## Goal
Take every line from the listing below that contains "Blender".

## Records for the task

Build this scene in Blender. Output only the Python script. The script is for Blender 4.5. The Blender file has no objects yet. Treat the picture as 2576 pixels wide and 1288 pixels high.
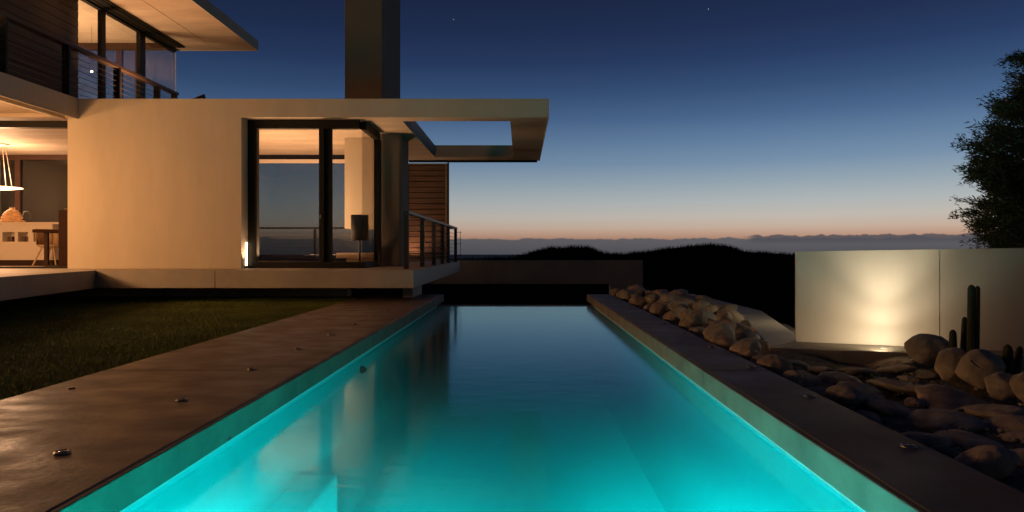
import bpy, bmesh, math, random
import numpy as np
from mathutils import Vector, Matrix, noise

C = bpy.context.scene.collection
R = math.radians
F, CX, CY, H = 1717.0, 1310.0, 632.0, 0.8      # lens and eye height used to survey the photograph (2576 px wide)

def at(px, py, Y):
    """surveyed point of the photograph at a known distance Y in front of the eye"""
    return Vector(((px - CX) * Y / F, Y, H - (py - CY) * Y / F))
def xat(px, Y): return (px - CX) * Y / F
def zat(py, Y): return H - (py - CY) * Y / F

# ------------------------------------------------------------------ materials
def nodes(m):
    m.use_nodes = True
    nt = m.node_tree
    return nt, nt.nodes, nt.links

def mat(name, col, rough=0.6, var=0.12, scale=3.0, bump=0.15, bscale=40.0, metal=0.0, stretch=(1, 1, 1),
        col2=None, rvar=0.0, spec=0.5, detail=6.0, bdist=0.01):
    m = bpy.data.materials.new(name)
    nt, N, L = nodes(m)
    b = N['Principled BSDF']
    b.inputs['Roughness'].default_value = rough
    b.inputs['Metallic'].default_value = metal
    b.inputs['Specular IOR Level'].default_value = spec
    tc = N.new('ShaderNodeTexCoord'); mp = N.new('ShaderNodeMapping')
    mp.inputs['Scale'].default_value = stretch
    L.new(tc.outputs['Object'], mp.inputs['Vector'])
    n = N.new('ShaderNodeTexNoise'); n.inputs['Scale'].default_value = scale; n.inputs['Detail'].default_value = detail
    n.inputs['Roughness'].default_value = 0.6
    L.new(mp.outputs['Vector'], n.inputs['Vector'])
    r = N.new('ShaderNodeValToRGB')
    c2 = col2 or tuple(c * (1 - var) for c in col)
    c1 = col if col2 else tuple(min(1, c * (1 + var)) for c in col)
    r.color_ramp.elements[0].position = 0.3; r.color_ramp.elements[1].position = 0.7
    r.color_ramp.elements[0].color = (*c2, 1); r.color_ramp.elements[1].color = (*c1, 1)
    L.new(n.outputs['Fac'], r.inputs['Fac'])
    L.new(r.outputs['Color'], b.inputs['Base Color'])
    if rvar:
        n3 = N.new('ShaderNodeTexNoise'); n3.inputs['Scale'].default_value = scale * 1.7; n3.inputs['Detail'].default_value = 5
        L.new(mp.outputs['Vector'], n3.inputs['Vector'])
        mr = N.new('ShaderNodeMapRange'); mr.inputs[1].default_value = 0.35; mr.inputs[2].default_value = 0.65
        mr.inputs[3].default_value = max(0.05, rough - rvar); mr.inputs[4].default_value = min(1, rough + rvar)
        L.new(n3.outputs['Fac'], mr.inputs[0]); L.new(mr.outputs[0], b.inputs['Roughness'])
    if bump:
        n2 = N.new('ShaderNodeTexNoise'); n2.inputs['Scale'].default_value = bscale; n2.inputs['Detail'].default_value = 6
        L.new(mp.outputs['Vector'], n2.inputs['Vector'])
        bp = N.new('ShaderNodeBump'); bp.inputs['Strength'].default_value = bump; bp.inputs['Distance'].default_value = bdist
        L.new(n2.outputs['Fac'], bp.inputs['Height']); L.new(bp.outputs['Normal'], b.inputs['Normal'])
    return m

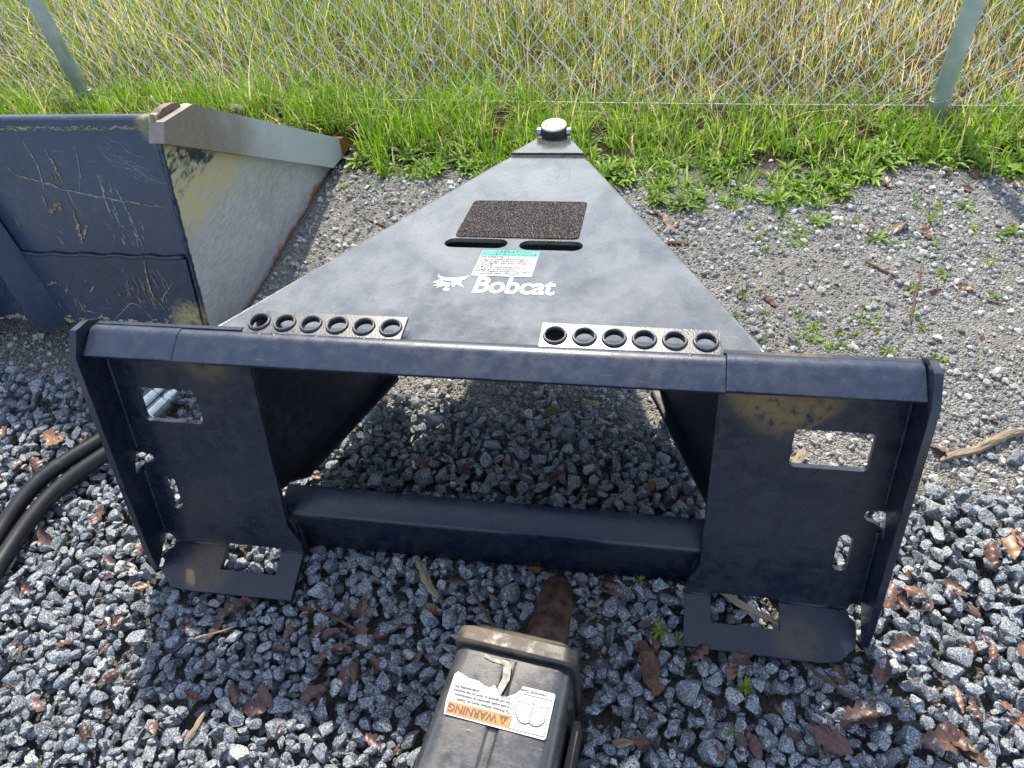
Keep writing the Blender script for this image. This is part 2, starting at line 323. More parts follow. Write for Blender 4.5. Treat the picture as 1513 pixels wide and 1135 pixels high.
def tubeobj(name, path, rad, mat, parent=None, sides=10, smooth=True, jitter=0.0):
    V, F = tube(path, rad, sides, True, jitter); me = fix(mesh(name, V, F, smooth)); return link(name, me, mat, parent)
def spline(pts, n=8):
    pts = [Vector(p) for p in pts]; P = [pts[0]] + pts + [pts[-1]]; out = []
    for i in range(1, len(P) - 2):
        for k in range(n):
            t = k / n; a, b, c, d = P[i - 1], P[i], P[i + 1], P[i + 2]
            out.append(0.5 * ((2 * b) + (c - a) * t + (2 * a - 5 * b + 4 * c - d) * t * t + (3 * b - a - 3 * c + d) * t ** 3))
    out.append(pts[-1]); return out
def text_obj(name, s, size, mat, parent, mtx, offset=0.0, align='LEFT', xs=1.0, spacing=1.0, ext=0.00015):
    cu = bpy.data.curves.new(name, 'FONT'); cu.body = s; cu.size = size; cu.offset = offset; cu.extrude = ext; cu.align_x = align; cu.resolution_u = 3; cu.space_character = spacing
    tmp = bpy.data.objects.new(name + '_tmp', cu); COL.objects.link(tmp)
    dg = bpy.context.evaluated_depsgraph_get(); me = bpy.data.meshes.new_from_object(tmp.evaluated_get(dg))
    bpy.data.objects.remove(tmp); bpy.data.curves.remove(cu)
    me.transform(mtx @ Matrix.Diagonal((xs, 1, 1, 1))); me.materials.clear(); return link(name, me, mat, parent)
# ------------------------------------------------------------------ ground
def gz(x, y):
    return 0.010 * mnoise.noise(Vector((x * 1.7, y * 1.7, 3.1))) + 0.004 * mnoise.noise(Vector((x * 9, y * 9, 8.2)))
xs = [-120, -60, -30, -15, -8, -5] + [-3.6 + 0.06 * i for i in range(121)] + [5, 8, 15, 30, 60, 120]
ys = [-60, -30, -15, -8, -4, -2.4] + [-1.5 + 0.05 * i for i in range(120)] + [6, 8, 12, 20, 40, 80, 160]
V = []; F = []
for j, y in enumerate(ys):
    for i, x in enumerate(xs):
        bed = -0.030 if y < 0.30 else (-0.030 + 0.026 * min(1, (y - 0.30) / 0.25))
        V.append((x, y, bed + (gz(x, y) * (1.0 if y > 0.5 else 0.4) if abs(x) < 4 and -1.6 < y < 4.6 else 0)))
for j in range(len(ys) - 1):
    for i in range(len(xs) - 1):
        a = j * len(xs) + i; F.append((a, a + 1, a + 1 + len(xs), a + len(xs)))
ground = link('ground', mesh('ground', V, F, True), 'ground'); tag(ground, kind='structure')

# ------------------------------------------------------------------ chain link fence
FA = Vector((-1.612, 1.528, 0)); FB = Vector((0.929, 1.437, 0)); FD = (FB - FA).normalized(); FN = Vector((-FD.y, FD.x, 0))
fence = thing('chain_link_fence', (-0.34, 1.48, 0), 'galvanised chain-link fence with round posts in front of the overgrown field', 'fence')
for i, (t0, tilt) in enumerate(((0.0, 0.0), (2.5426, 0.0), (-2.54, 0.0), (5.08, 0.0))):
    b = FA + FD * t0; r = 0.0225
    post = tubeobj('fence_post', [b + Vector((0, 0, -0.15)), b + Vector((0, 0, 0.6)), b + Vector((0, 0, 1.80)), b + Vector((0, 0, 1.815))], [r, r, r, r * 0.6], 'post', fence, 28)
    ring = []
    for k in range(25):
        a = 2 * math.pi * k / 24; ring.append(b + FD * (math.cos(a) * (r + 0.002 + (0.012 if k % 24 == 0 else 0))) + FN * (math.sin(a) * (r + 0.002)) + Vector((0, 0, 0.060 + 0.008 * math.cos(a))))
    tubeobj('tie_wire', ring, 0.0013, 'zinc', fence, 6)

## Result
Build this scene in Blender. Output only the Python script. The script is for Blender 4.5. The Blender file has no objects yet. Treat the picture as 2576 pixels wide and 1288 pixels high.
Keep writing the Blender script for this image. This is part 2, starting at line 323. More parts follow. Write for Blender 4.5. Treat the picture as 1513 pixels wide and 1135 pixels high.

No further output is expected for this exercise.